Chris Carr breaks past a Fairmont defender at the 2024 Football Jamboree at Midway High School.
Brandt Young|Sampson Independent
With winter sports coming to a close, and spring sports picking up, one three-sport Lakewood athlete has signed a deal to go play football at the next level. Leopard Chris Carr, a running back and defensive back on the football team, recently committed to play at Methodist University in nearby Fayetteville.
“It feels good,” Carr said, on making a deep playoff run in his senior football season.
Rounding out Carr’s career for the black and gold at Lakewood, he was an integral part of back-to-back 10-win seasons. He was also part of back-to-back third-round playoff runs.
“We had Coach (Barrett) Sloan my freshman through junior years,” he added. “He was a good coach. He taught me things that I didn’t know. And then Coach Holt came in, and he taught me more about football.”
In his three years under Sloan’s leadership, Carr racked up 869 yards on 97 carries in 28 games played, giving him an average of 31 yards per game and nine yards per rush, plus 12 touchdowns total across the three seasons. In his 2024 campaign, Carr nearly matched those totals while splitting the backfield with Calvin Lacewell. Across all 14 games for the Leopards this season — including the upset win over undefeated conference foe North Duplin in the second round of the playoffs — Carr rushed for 744 yards on 71 carries, averaging 10.5 yards per carry and 53.1 yards a game. Two games this season saw him carry the ball for over 100 yards. He added eight rushing touchdowns as well.
Defensively, he added 31 total tackles this year, including 13 solo. Combined with his previous years’ efforts, he tallied 80 total tackles for the Leopards in his four-year campaign.

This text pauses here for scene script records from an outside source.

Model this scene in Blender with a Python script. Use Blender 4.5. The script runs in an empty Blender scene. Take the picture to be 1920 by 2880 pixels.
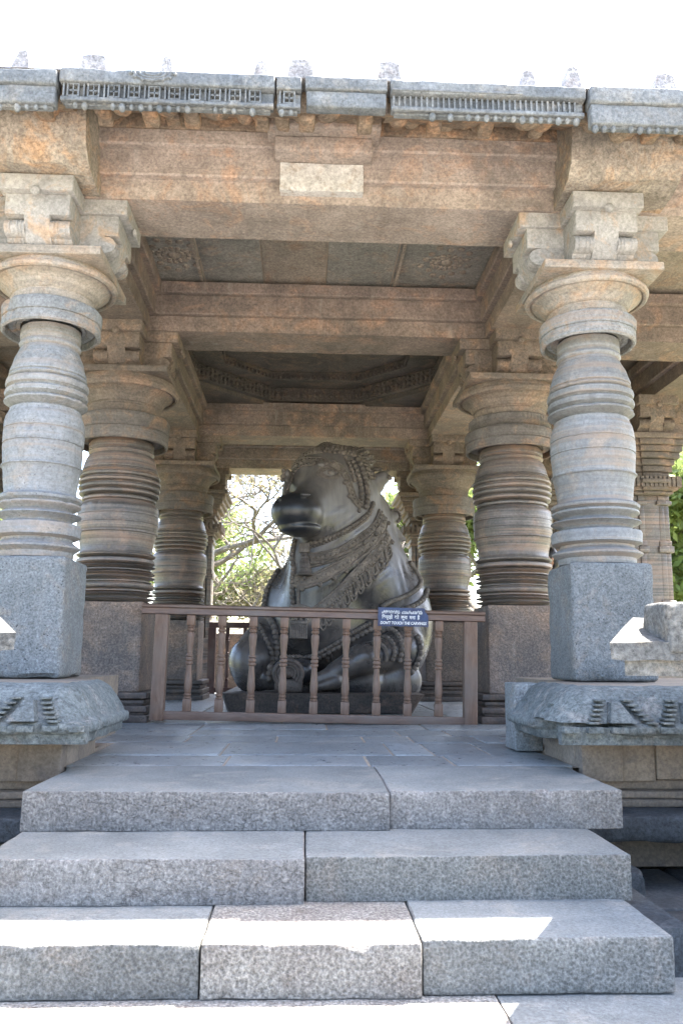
import bpy, bmesh, math, random
import numpy as np
from mathutils import Vector, Matrix, noise
from mathutils.bvhtree import BVHTree
random.seed(7); RNG = np.random.default_rng(7)
sc = bpy.context.scene
COL = sc.collection
# ------------------------------------------------------------------ camera
cd = bpy.data.cameras.new('camera'); cam = bpy.data.objects.new('camera', cd); COL.objects.link(cam)
cd.sensor_fit = 'HORIZONTAL'; cd.sensor_width = 24; cd.lens = 29.571
cd.clip_start = 0.05; cd.clip_end = 2000
cam.matrix_world = Matrix.Translation((-.115, 0, .6)) @ Matrix.Rotation(-.044, 4, 'Z') @ Matrix.Rotation(math.pi/2+.171, 4, 'X') @ Matrix.Rotation(.007, 4, 'Z')
sc.camera = cam
# ------------------------------------------------------------------ world, sun, exposure
w = bpy.data.worlds.new('World'); sc.world = w; w.use_nodes = True
nt = w.node_tree; bg = nt.nodes['Background']
sky = nt.nodes.new('ShaderNodeTexSky'); sky.sky_type = 'NISHITA'; sky.sun_disc = False
sky.sun_elevation = math.radians(62); sky.sun_rotation = math.radians(56)
sky.dust_density = 4.0; sky.air_density = 1.0; sky.ozone_density = 1.0
nt.links.new(sky.outputs[0], bg.inputs[0]); bg.inputs[1].default_value = .15
sd = bpy.data.lights.new('sun', 'SUN'); sd.energy = 4.6; sd.angle = math.radians(.5); sd.color = (1, .95, .87)
sun = bpy.data.objects.new('sun', sd); COL.objects.link(sun)
sun.rotation_euler = Vector((-.44, -.298, -1)).to_track_quat('-Z', 'Y').to_euler()
sc.view_settings.view_transform = 'Standard'; sc.view_settings.look = 'None'
sc.view_settings.exposure = 3.0; sc.view_settings.gamma = 1
sc.cycles.max_bounces = 10; sc.cycles.diffuse_bounces = 7; sc.cycles.use_denoising = True

# ------------------------------------------------------------------ materials
def new_mat(name):
    m = bpy.data.materials.new(name); m.use_nodes = True
    n = m.node_tree; b = n.nodes['Principled BSDF']
    return m, n, b
def N(n, typ, **kw):
    x = n.nodes.new(typ)
    for k, v in kw.items():
        if k in x.inputs.keys() if isinstance(k, str) else False: x.inputs[k].default_value = v
        else: setattr(x, k, v)
    return x
def ramp(n, fac, p0, c0, p1, c1):
    r = n.nodes.new('ShaderNodeValToRGB'); e = r.color_ramp.elements
    e[0].position = p0; e[0].color = (*c0, 1); e[1].position = p1; e[1].color = (*c1, 1)
    n.links.new(fac, r.inputs[0]); return r.outputs[0]
def mix(n, fac, a, b, mode='MIX'):
    m = n.nodes.new('ShaderNodeMix'); m.data_type = 'RGBA'; m.blend_type = mode
    for s, v in ((0, fac), (6, a), (7, b)):
        if isinstance(v, (int, float)): m.inputs[s].default_value = v
        elif isinstance(v, tuple): m.inputs[s].default_value = (*v, 1)
        else: n.links.new(v, m.inputs[s])
    return m.outputs[2]
def nz(n, vec, scale, detail=6, rough=.6, dist=0):
    t = n.nodes.new('ShaderNodeTexNoise'); t.inputs['Scale'].default_value = scale
    t.inputs['Detail'].default_value = detail; t.inputs['Roughness'].default_value = rough
    t.inputs['Distortion'].default_value = dist
    n.links.new(vec, t.inputs['Vector']); return t.outputs['Fac']
def math_(n, op, a, b=0.0):
    m = n.nodes.new('ShaderNodeMath'); m.operation = op
    for i, v in enumerate((a, b)):
        if isinstance(v, (int, float)): m.inputs[i].default_value = v
        else: n.links.new(v, m.inputs[i])
    return m.outputs[0]
W1 = (1, 1, 1); K0 = (0, 0, 0)
def stone(name, c1, c2, stain, stain_amt=.5, s=2.0, rough=.8, bump=.35, speck=.25, pits=0.0, bands=0.0, cracks=0.0, tooth=0.0, spec=.4, soot=0.0, drip=0.0, ring=None, ms=13, fs=45):
    """weathered stone: big blotches c1/c2, patches of stain colour, dark specks, optional pits / turning lines / hairline cracks"""
    m, n, b = new_mat(name)
    tc = n.nodes.new('ShaderNodeTexCoord'); oi = n.nodes.new('ShaderNodeObjectInfo')
    ad = n.nodes.new('ShaderNodeVectorMath'); ad.operation = 'ADD'
    sc_ = n.nodes.new('ShaderNodeVectorMath'); sc_.operation = 'SCALE'; sc_.inputs[0].default_value = (37, 17, 29)
    n.links.new(oi.outputs['Random'], sc_.inputs['Scale'])
    n.links.new(tc.outputs['Object'], ad.inputs[0]); n.links.new(sc_.outputs[0], ad.inputs[1]); v = ad.outputs[0]
    big = nz(n, v, s, 8, .65, .4)
    col = ramp(n, big, .36, c1, .64, c2); col = mix(n, 1.0, K0, col, 'ADD')
    st = nz(n, v, s*1.7, 10, .7, .8)
    sf = ramp(n, st, .62-stain_amt*.28, K0, .70-stain_amt*.12, W1)
    col = mix(n, sf, col, stain)
    fine = nz(n, v, fs, 6, .8)
    fr = ramp(n, fine, .34, (1-speck*1.7,)*3, .62, (1+speck*.5,)*3)
    col = mix(n, 1.0, col, fr, 'MULTIPLY')
    mid = nz(n, v, ms, 6, .75)
    mr = ramp(n, mid, .3, (1-speck*.9,)*3, .7, (1+speck*.5,)*3)
    col = mix(n, 1.0, col, mr, 'MULTIPLY')
    h = math_(n, 'ADD', math_(n, 'MULTIPLY', fine, .35), math_(n, 'MULTIPLY', mid, .8))
    if pits:
        vo = n.nodes.new('ShaderNodeTexVoronoi'); vo.inputs['Scale'].default_value = 42; vo.inputs['Randomness'].default_value = 1
        n.links.new(v, vo.inputs['Vector'])
        pm = math_(n, 'MULTIPLY', ramp(n, vo.outputs['Distance'], .10, W1, .26, K0), ramp(n, nz(n, v, 20, 3), .48, K0, .6, W1))
        col = mix(n, math_(n, 'MULTIPLY', pm, pits), col, (.035, .032, .035))
        h = math_(n, 'SUBTRACT', h, math_(n, 'MULTIPLY', pm, pits*.8))
    if bands:
        mp = n.nodes.new('ShaderNodeMapping'); mp.inputs['Scale'].default_value = (.35, .35, 30)
        n.links.new(v, mp.inputs['Vector'])
        bd = nz(n, mp.outputs[0], 1.3, 6, .75)
        bc = ramp(n, bd, .33, (1-bands*1.3,)*3, .66, (1+bands*.7,)*3)
        col = mix(n, 1.0, col, bc, 'MULTIPLY'); h = math_(n, 'ADD', h, math_(n, 'MULTIPLY', bd, .6))
    if ring:   # mineral stain lying in horizontal turned bands
        mp = n.nodes.new('ShaderNodeMapping'); mp.inputs['Scale'].default_value = (.5, .5, 14); n.links.new(v, mp.inputs['Vector'])
        rb = nz(n, mp.outputs[0], 1.2, 7, .7); col = mix(n, math_(n, 'MULTIPLY', ramp(n, rb, .50, K0, .60, W1), ring[1]), col, ring[0])
    if cracks:
        dv = nz(n, v, 5, 4); mp = n.nodes.new('ShaderNodeMapping'); mp.inputs['Scale'].default_value = (1, 1, 1.7)
        n.links.new(v, mp.inputs['Vector'])
        dm = n.nodes.new('ShaderNodeMix'); dm.data_type = 'RGBA'; dm.blend_type = 'ADD'; dm.inputs[0].default_value = .35
        n.links.new(mp.outputs[0], dm.inputs[6])
        nn = n.nodes.new('ShaderNodeTexNoise'); nn.inputs['Scale'].default_value = 6; nn.inputs['Detail'].default_value = 5
        n.links.new(v, nn.inputs['Vector']); n.links.new(nn.outputs['Color'], dm.inputs[7])
        vc = n.nodes.new('ShaderNodeTexVoronoi'); vc.feature = 'DISTANCE_TO_EDGE'; vc.inputs['Scale'].default_value = 15
        n.links.new(dm.outputs[2], vc.inputs['Vector'])
        cm = math_(n, 'MULTIPLY', ramp(n, vc.outputs['Distance'], .0, W1, .028, K0), ramp(n, nz(n, v, 3, 3), .38, K0, .62, W1))
        col = mix(n, math_(n, 'MULTIPLY', cm, cracks), col, (.06, .05, .05)); h = math_(n, 'SUBTRACT', h, math_(n, 'MULTIPLY', cm, .5))
    if tooth:   # pick marks of the chisel
        vt = n.nodes.new('ShaderNodeTexVoronoi'); vt.inputs['Scale'].default_value = 85
        n.links.new(v, vt.inputs['Vector'])
        tm = ramp(n, vt.outputs['Distance'], .25, (1-tooth,)*3, .75, (1+tooth*.4,)*3)
        col = mix(n, 1.0, col, tm, 'MULTIPLY'); h = math_(n, 'ADD', h, math_(n, 'MULTIPLY', vt.outputs['Distance'], 1.2*tooth))
    if soot:
        s1 = nz(n, v, 1.1, 10, .72, .5); s2 = nz(n, v, 24, 5, .8)
        sm = ramp(n, math_(n, 'ADD', math_(n, 'MULTIPLY', s1, .75), math_(n, 'MULTIPLY', s2, .3)), .53, K0, .66, W1)
        col = mix(n, math_(n, 'MULTIPLY', sm, soot), col, (.085, .08, .075))
    if drip:
        mp = n.nodes.new('ShaderNodeMapping'); mp.inputs['Scale'].default_value = (7, 7, .6); n.links.new(v, mp.inputs['Vector'])
        d1 = nz(n, mp.outputs[0], 1.4, 7, .7); dm_ = math_(n, 'MULTIPLY', ramp(n, d1, .54, K0, .72, W1), ramp(n, nz(n, v, 1.9, 4), .42, K0, .62, W1))
        col = mix(n, math_(n, 'MULTIPLY', dm_, drip), col, (.50, .48, .44))
        d2 = nz(n, mp.outputs[0], 2.3, 7, .7); col = mix(n, math_(n, 'MULTIPLY', ramp(n, d2, .56, K0, .74, W1), drip*.7), col, (.09, .085, .08))
    at = n.nodes.new('ShaderNodeAttribute'); at.attribute_name = 'tone'
    tv = math_(n, 'ADD', math_(n, 'ADD', at.outputs['Fac'], .92), math_(n, 'MULTIPLY', oi.outputs['Random'], .16))
    col = mix(n, 1.0, col, tv, 'MULTIPLY')
    n.links.new(col, b.inputs['Base Color'])
    rr = ramp(n, mid, .3, (max(0, rough-.12),)*3, .7, (min(1, rough+.1),)*3); n.links.new(rr, b.inputs['Roughness'])
    b.inputs['Specular IOR Level'].default_value = spec
    bp = n.nodes.new('ShaderNodeBump'); bp.inputs['Strength'].default_value = bump; bp.inputs['Distance'].default_value = .02
    n.links.new(h, bp.inputs['Height']); n.links.new(bp.outputs[0], b.inputs['Normal'])
    return m
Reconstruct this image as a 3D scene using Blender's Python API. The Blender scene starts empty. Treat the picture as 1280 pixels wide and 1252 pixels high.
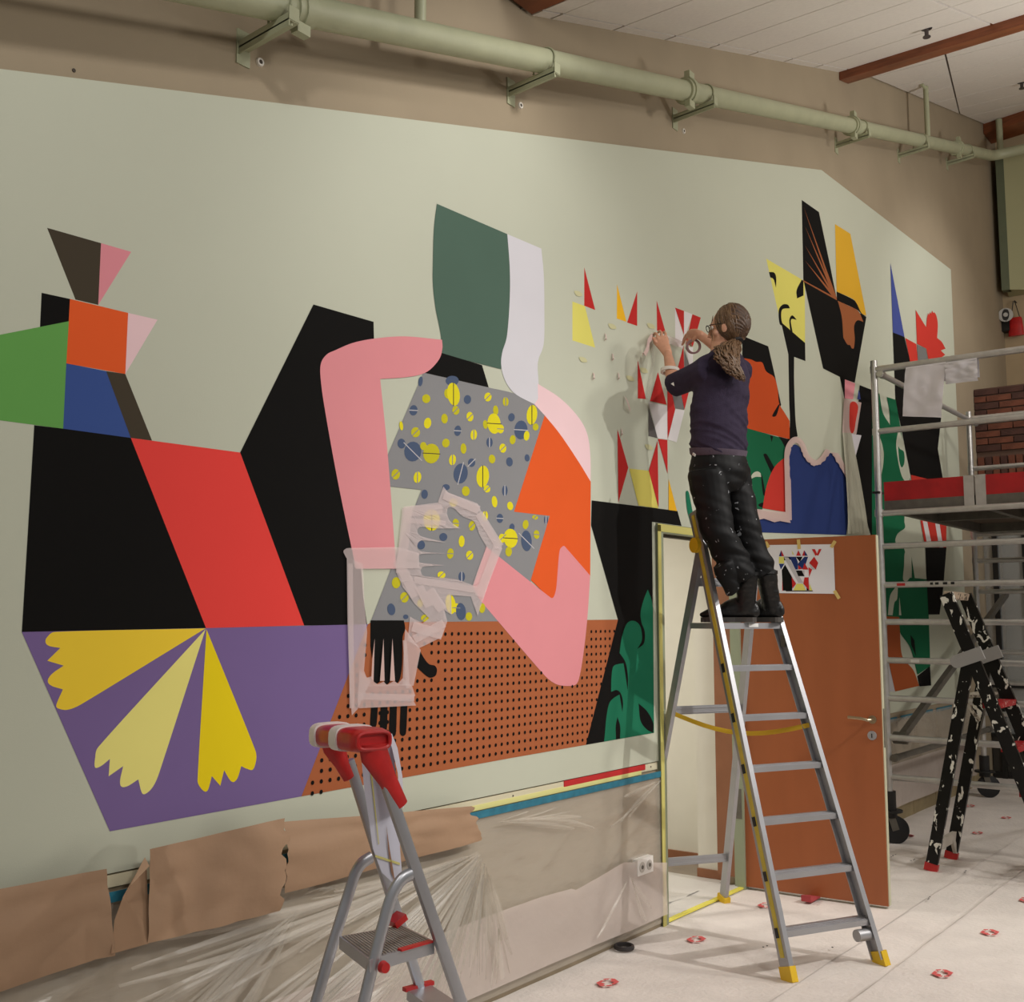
import bpy, bmesh, math, random
from mathutils import Vector, Matrix, noise
from mathutils.geometry import tessellate_polygon
random.seed(7)
V = Vector
scn = bpy.context.scene
COL = scn.collection
# ------------------------------------------------------------------ camera
F = 1361.0; CX = 640.0; CY = 626.0; H = 1.637
PITCH = math.atan(147 / F); YAW = math.atan(1050 / math.hypot(F, 147))
fh = V((math.cos(YAW), math.sin(YAW), 0)); UP = V((0, 0, 1))
fw = fh * math.cos(PITCH) + UP * math.sin(PITCH)
rt = fh.cross(UP); cu = rt.cross(fw)
CAM = V((0, 0, H))
cd = bpy.data.cameras.new('camera'); co = bpy.data.objects.new('camera', cd); COL.objects.link(co)
co.matrix_world = Matrix.Translation(CAM) @ Matrix((rt, cu, -fw)).transposed().to_4x4()
cd.sensor_width = 36; cd.sensor_fit = 'HORIZONTAL'; cd.lens = F / 1280 * 36; cd.clip_start = .05
scn.camera = co
# ------------------------------------------------------------------ light and exposure
scn.view_settings.view_transform = 'Standard'; scn.view_settings.look = 'None'
scn.view_settings.gamma = 1; scn.view_settings.use_curve_mapping = False
scn.view_settings.exposure = 0.0
wd = bpy.data.worlds.new('hall_ambient'); scn.world = wd; wd.use_nodes = True
wd.node_tree.nodes['Background'].inputs[0].default_value = (1.0, .98, .955, 1)
wd.node_tree.nodes['Background'].inputs[1].default_value = .22
def spot(name, loc, aim, power, size=.15, ang=100, blend=.8, col=(1, .968, .935)):
    l = bpy.data.lights.new(name, 'SPOT'); l.energy = power; l.shadow_soft_size = size
    l.spot_size = math.radians(ang); l.spot_blend = blend; l.color = col
    o = bpy.data.objects.new(name, l); COL.objects.link(o); o.location = loc
    o.rotation_euler = (V(aim) - V(loc)).to_track_quat('-Z', 'Y').to_euler(); return o
def area(name, loc, aim, power, size=.5, col=(1, .95, .88)):
    l = bpy.data.lights.new(name, 'AREA'); l.energy = power; l.shape = 'DISK'; l.size = size; l.color = col
    o = bpy.data.objects.new(name, l); COL.objects.link(o); o.location = loc
    o.rotation_euler = (V(aim) - V(loc)).to_track_quat('-Z', 'Y').to_euler(); return o
spot('spot_lamp', (0.6, .6, 4.7), (1.6, 3.05, 2.2), 125, ang=95)
spot('spot_lamp', (3.7, .9, 4.75), (4.1, 3.05, 3.0), 118, ang=85)
spot('spot_lamp', (10.4, .4, 5.9), (11.0, 3.05, 3.8), 120, ang=80)
spot('spot_lamp', (5.7, -2.2, 4.7), (5.0, 2.4, .45), 560, size=.05, ang=62, blend=.9)
spot('spot_lamp', (9.2, -.6, 5.2), (7.6, 1.9, .4), 110, size=.1, ang=80)
area('hall_fill_light', (2.2, -1.6, 4.2), (3.4, 2.2, .3), 50, .9)  # unseen area light added as general fill
area('ceiling_fill_light', (8.2, -1.2, 3.3), (8.2, -.6, 8), 120, 1.2, (1, .965, .93))  # unseen upward light, added to brighten the ceiling tiles
area('hall_fill_light', (7.5, -3.0, 5.0), (8.5, .5, 0), 110, .9)  # second added fill, out of view, for the far floor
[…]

As far as the recruiting process to play collegiate football, Carr said it was something that was built over time — with Sloan getting his name out to recruiters in his freshman season.
“My freshman year, I was like 5’7”, 155 — I didn’t really play football like that. I played in middle school, but I was on the line and stuff like that,” the Leopard senior expressed. “I was being doubted a lot. But coming into my freshman year, I told Coach Sloan what I was going through. He talked to me about it.”
The beginning of a series of tribulations that Carr would eventually experience had just unfolded. The person that Carr was in a relationship with passed away, affecting the young athlete.
“I started talking to him (Sloan) about that, and he was there for me. Throughout my first year, he started texting coaches about me and sending film,” Carr shared.
Under the guidance of Sloan and coaches at out-of-state camps, Carr said he began working on different aspects of his game to better himself on the field for his sophomore and junior campaigns.
And then, more tragedy struck for the Lakewood athlete. Prior to his junior football season starting, his mother passed away. Adding to that, he was injured early in the season. But, Carr said, he didn’t allow that to keep him down or deter him from football greatness.
“Coaches weren’t looking at me (in a recruiting sense) anymore,” Carr said, about his junior year injury. “But when I came back, I just used that as motivation. I started reaching out to coaches.”
Carr was recruited and offered by other schools like Erskine, Chowan, West Virginia Wesleyan, St. Andrew’s, Ottawa, and McPherson College. But Methodist stuck to the Lakewood running back.
“It just felt like home when I went on a visit,” he said. “I went on a visit three or four times and just by having a good relationship with Coach (Jakob) Woods and just talking to him and the rest of the coaching staff, and the players that were already there — it just made it feel like home.”
Carr also added that he picked Methodist “because it was one of the lowest division schools, and I just want to be different from everybody else and make a name for myself — I want so show people that anything is possible no matter what division the school is.” Methodist competes in Division III athletics, and Carr will be pursuing a degree in sports management on an academic scholarship.